-- start of RAW RECORDS --

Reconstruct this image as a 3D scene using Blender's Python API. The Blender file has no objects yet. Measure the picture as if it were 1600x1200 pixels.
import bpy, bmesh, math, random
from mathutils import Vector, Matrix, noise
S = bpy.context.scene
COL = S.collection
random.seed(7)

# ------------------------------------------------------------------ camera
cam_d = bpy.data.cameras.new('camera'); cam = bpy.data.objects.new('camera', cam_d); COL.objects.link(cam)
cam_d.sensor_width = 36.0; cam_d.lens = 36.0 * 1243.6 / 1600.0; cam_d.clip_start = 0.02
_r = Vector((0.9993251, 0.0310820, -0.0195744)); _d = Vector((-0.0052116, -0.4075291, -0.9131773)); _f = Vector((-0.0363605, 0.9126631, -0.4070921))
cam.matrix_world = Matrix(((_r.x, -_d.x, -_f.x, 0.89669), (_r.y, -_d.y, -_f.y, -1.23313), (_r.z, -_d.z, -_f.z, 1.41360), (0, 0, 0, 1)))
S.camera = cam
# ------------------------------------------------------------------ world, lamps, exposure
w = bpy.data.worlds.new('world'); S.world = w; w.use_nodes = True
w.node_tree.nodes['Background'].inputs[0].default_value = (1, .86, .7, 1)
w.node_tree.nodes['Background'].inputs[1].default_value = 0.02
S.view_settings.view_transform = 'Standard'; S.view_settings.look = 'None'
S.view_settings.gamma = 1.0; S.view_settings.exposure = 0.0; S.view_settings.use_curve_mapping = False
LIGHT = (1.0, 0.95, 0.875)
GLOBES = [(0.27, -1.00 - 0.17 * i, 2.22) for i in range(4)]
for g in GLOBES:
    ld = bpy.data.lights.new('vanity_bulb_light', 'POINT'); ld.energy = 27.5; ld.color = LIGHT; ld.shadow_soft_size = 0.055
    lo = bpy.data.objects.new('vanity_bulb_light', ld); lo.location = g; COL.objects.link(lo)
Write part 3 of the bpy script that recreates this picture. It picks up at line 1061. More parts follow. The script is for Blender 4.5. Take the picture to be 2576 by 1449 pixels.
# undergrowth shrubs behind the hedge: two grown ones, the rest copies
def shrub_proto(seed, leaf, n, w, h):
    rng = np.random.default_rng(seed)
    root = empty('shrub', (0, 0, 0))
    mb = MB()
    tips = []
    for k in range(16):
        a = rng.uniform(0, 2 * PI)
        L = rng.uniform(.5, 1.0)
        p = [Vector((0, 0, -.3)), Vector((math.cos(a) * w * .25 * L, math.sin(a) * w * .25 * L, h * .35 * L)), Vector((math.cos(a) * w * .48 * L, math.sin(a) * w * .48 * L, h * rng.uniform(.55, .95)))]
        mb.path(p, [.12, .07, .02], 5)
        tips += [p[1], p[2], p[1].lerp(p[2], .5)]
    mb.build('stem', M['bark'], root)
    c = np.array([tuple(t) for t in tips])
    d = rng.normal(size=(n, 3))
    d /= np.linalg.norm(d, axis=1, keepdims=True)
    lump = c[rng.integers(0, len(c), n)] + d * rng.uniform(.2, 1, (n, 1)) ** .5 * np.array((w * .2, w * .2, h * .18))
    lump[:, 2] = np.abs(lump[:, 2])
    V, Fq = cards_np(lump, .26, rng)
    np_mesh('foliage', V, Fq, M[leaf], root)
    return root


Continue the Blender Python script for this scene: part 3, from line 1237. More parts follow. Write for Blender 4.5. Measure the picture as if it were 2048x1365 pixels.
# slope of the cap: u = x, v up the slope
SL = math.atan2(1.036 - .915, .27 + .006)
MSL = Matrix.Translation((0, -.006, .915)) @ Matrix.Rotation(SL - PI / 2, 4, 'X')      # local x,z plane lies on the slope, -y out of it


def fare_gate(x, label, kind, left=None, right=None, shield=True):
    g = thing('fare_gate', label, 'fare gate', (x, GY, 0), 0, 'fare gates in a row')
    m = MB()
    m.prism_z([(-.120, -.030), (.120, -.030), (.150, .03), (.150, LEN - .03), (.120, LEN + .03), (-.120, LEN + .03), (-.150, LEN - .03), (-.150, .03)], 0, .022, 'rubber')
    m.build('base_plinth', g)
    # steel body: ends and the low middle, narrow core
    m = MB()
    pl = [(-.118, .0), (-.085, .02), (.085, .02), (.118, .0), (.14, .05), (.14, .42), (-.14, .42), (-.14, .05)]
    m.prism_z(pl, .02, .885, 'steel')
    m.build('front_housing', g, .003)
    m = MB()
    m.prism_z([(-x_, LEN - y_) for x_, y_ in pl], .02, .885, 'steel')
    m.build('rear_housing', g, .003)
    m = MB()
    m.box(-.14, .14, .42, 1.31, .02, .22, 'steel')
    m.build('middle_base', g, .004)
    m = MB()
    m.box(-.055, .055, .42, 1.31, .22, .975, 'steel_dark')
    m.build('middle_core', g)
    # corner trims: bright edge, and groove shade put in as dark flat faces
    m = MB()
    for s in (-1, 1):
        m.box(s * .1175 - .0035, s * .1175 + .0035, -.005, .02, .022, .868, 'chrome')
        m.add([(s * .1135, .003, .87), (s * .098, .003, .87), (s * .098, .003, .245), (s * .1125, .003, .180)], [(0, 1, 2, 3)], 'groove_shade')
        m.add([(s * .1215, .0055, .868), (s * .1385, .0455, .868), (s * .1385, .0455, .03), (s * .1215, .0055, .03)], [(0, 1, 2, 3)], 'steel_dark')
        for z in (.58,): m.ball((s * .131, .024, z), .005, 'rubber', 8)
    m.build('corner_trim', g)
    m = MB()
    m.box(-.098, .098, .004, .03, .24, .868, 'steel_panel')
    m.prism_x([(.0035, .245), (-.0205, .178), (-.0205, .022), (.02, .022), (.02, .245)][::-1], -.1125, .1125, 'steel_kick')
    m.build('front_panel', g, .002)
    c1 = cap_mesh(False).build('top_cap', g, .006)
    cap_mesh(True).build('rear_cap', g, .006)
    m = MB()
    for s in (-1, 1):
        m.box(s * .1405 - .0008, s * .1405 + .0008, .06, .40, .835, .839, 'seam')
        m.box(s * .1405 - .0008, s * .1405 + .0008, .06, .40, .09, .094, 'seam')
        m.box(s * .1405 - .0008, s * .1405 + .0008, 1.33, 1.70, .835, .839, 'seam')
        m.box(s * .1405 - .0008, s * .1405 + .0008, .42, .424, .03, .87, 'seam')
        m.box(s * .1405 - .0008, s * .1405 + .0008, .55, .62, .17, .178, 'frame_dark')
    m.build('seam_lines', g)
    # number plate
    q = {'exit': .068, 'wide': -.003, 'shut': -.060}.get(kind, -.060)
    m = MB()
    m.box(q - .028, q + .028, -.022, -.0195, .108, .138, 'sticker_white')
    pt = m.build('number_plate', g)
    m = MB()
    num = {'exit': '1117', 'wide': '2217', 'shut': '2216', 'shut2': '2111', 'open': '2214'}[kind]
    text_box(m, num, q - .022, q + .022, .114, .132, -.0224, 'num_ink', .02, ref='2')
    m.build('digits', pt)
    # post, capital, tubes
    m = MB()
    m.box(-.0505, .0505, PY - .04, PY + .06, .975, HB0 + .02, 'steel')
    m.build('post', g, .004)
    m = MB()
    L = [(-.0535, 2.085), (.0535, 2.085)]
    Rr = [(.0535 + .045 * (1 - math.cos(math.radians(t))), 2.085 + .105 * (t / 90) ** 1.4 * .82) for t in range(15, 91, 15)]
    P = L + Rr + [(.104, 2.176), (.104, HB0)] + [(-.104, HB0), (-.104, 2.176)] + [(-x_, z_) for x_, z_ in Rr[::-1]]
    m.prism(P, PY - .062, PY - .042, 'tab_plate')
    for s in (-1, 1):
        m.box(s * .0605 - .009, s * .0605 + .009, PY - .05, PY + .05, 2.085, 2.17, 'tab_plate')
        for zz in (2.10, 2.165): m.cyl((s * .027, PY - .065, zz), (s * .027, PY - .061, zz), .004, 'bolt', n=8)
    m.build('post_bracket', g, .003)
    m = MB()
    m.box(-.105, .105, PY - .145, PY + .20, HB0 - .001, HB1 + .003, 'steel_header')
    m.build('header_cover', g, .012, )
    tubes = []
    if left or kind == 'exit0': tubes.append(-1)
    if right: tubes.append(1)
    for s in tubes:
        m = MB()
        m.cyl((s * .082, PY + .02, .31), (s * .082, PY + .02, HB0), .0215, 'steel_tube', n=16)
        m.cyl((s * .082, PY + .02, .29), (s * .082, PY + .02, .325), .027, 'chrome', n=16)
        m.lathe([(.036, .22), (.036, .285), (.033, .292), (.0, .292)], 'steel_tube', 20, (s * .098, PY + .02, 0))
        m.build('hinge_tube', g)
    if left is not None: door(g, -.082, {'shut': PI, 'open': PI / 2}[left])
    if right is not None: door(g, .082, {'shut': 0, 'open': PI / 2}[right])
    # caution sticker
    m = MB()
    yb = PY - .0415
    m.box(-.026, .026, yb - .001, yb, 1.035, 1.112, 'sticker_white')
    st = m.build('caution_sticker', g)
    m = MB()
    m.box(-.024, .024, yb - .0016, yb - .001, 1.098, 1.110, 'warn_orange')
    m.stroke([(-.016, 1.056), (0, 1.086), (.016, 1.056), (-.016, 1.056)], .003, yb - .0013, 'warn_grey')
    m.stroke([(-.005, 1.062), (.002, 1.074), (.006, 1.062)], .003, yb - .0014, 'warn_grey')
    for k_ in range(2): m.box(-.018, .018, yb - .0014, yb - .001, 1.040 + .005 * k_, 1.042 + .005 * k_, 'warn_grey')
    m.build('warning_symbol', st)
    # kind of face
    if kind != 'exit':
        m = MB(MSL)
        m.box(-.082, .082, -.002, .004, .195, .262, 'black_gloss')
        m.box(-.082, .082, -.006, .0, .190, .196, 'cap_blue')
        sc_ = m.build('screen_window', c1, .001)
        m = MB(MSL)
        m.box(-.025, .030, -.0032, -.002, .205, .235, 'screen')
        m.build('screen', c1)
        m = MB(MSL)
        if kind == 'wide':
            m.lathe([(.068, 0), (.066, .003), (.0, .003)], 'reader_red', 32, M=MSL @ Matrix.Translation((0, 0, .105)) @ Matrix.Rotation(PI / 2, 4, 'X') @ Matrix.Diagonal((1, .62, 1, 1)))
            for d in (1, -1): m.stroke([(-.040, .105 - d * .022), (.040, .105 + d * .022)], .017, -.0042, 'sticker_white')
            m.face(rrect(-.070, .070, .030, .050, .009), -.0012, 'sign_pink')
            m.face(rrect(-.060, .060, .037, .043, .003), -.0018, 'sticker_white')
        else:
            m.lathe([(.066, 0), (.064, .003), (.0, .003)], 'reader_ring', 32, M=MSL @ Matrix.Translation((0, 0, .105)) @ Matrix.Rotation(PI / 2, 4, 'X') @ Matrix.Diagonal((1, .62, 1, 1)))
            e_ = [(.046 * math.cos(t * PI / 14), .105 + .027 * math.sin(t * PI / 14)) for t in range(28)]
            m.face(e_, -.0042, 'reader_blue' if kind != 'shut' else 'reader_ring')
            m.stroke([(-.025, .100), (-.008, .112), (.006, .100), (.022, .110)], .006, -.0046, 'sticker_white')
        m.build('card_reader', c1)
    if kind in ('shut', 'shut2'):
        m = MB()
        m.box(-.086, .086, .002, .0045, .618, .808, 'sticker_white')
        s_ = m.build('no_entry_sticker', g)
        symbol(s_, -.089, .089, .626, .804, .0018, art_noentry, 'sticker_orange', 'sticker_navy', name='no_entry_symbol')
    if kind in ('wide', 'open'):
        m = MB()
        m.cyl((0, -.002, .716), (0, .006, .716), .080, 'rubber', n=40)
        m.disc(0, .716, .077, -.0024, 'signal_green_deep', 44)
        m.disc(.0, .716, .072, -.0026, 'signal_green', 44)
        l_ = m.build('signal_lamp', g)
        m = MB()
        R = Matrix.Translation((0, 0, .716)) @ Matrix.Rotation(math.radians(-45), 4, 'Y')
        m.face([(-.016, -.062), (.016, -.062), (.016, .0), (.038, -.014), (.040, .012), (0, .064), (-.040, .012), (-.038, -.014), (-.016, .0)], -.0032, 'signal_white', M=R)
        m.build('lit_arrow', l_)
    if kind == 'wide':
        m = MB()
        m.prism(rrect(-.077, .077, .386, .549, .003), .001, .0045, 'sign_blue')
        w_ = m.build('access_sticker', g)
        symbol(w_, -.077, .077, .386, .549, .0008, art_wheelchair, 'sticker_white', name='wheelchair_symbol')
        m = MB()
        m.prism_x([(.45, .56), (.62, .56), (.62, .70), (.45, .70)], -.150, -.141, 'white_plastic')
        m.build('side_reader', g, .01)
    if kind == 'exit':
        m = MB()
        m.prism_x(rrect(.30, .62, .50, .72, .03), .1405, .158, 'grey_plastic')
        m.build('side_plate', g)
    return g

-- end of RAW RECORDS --

DIRECTIVE: With the first line being the one containing "Write part 3" and the last line the one containing "MSL = Matrix.Translation((0, -.006, .915))", transcribe exactly the lines above that fall in that range.

FULL OUTPUT:
Write part 3 of the bpy script that recreates this picture. It picks up at line 1061. More parts follow. The script is for Blender 4.5. Take the picture to be 2576 by 1449 pixels.
# undergrowth shrubs behind the hedge: two grown ones, the rest copies
def shrub_proto(seed, leaf, n, w, h):
    rng = np.random.default_rng(seed)
    root = empty('shrub', (0, 0, 0))
    mb = MB()
    tips = []
    for k in range(16):
        a = rng.uniform(0, 2 * PI)
        L = rng.uniform(.5, 1.0)
        p = [Vector((0, 0, -.3)), Vector((math.cos(a) * w * .25 * L, math.sin(a) * w * .25 * L, h * .35 * L)), Vector((math.cos(a) * w * .48 * L, math.sin(a) * w * .48 * L, h * rng.uniform(.55, .95)))]
        mb.path(p, [.12, .07, .02], 5)
        tips += [p[1], p[2], p[1].lerp(p[2], .5)]
    mb.build('stem', M['bark'], root)
    c = np.array([tuple(t) for t in tips])
    d = rng.normal(size=(n, 3))
    d /= np.linalg.norm(d, axis=1, keepdims=True)
    lump = c[rng.integers(0, len(c), n)] + d * rng.uniform(.2, 1, (n, 1)) ** .5 * np.array((w * .2, w * .2, h * .18))
    lump[:, 2] = np.abs(lump[:, 2])
    V, Fq = cards_np(lump, .26, rng)
    np_mesh('foliage', V, Fq, M[leaf], root)
    return root


Continue the Blender Python script for this scene: part 3, from line 1237. More parts follow. Write for Blender 4.5. Measure the picture as if it were 2048x1365 pixels.
# slope of the cap: u = x, v up the slope
SL = math.atan2(1.036 - .915, .27 + .006)
MSL = Matrix.Translation((0, -.006, .915)) @ Matrix.Rotation(SL - PI / 2, 4, 'X')      # local x,z plane lies on the slope, -y out of it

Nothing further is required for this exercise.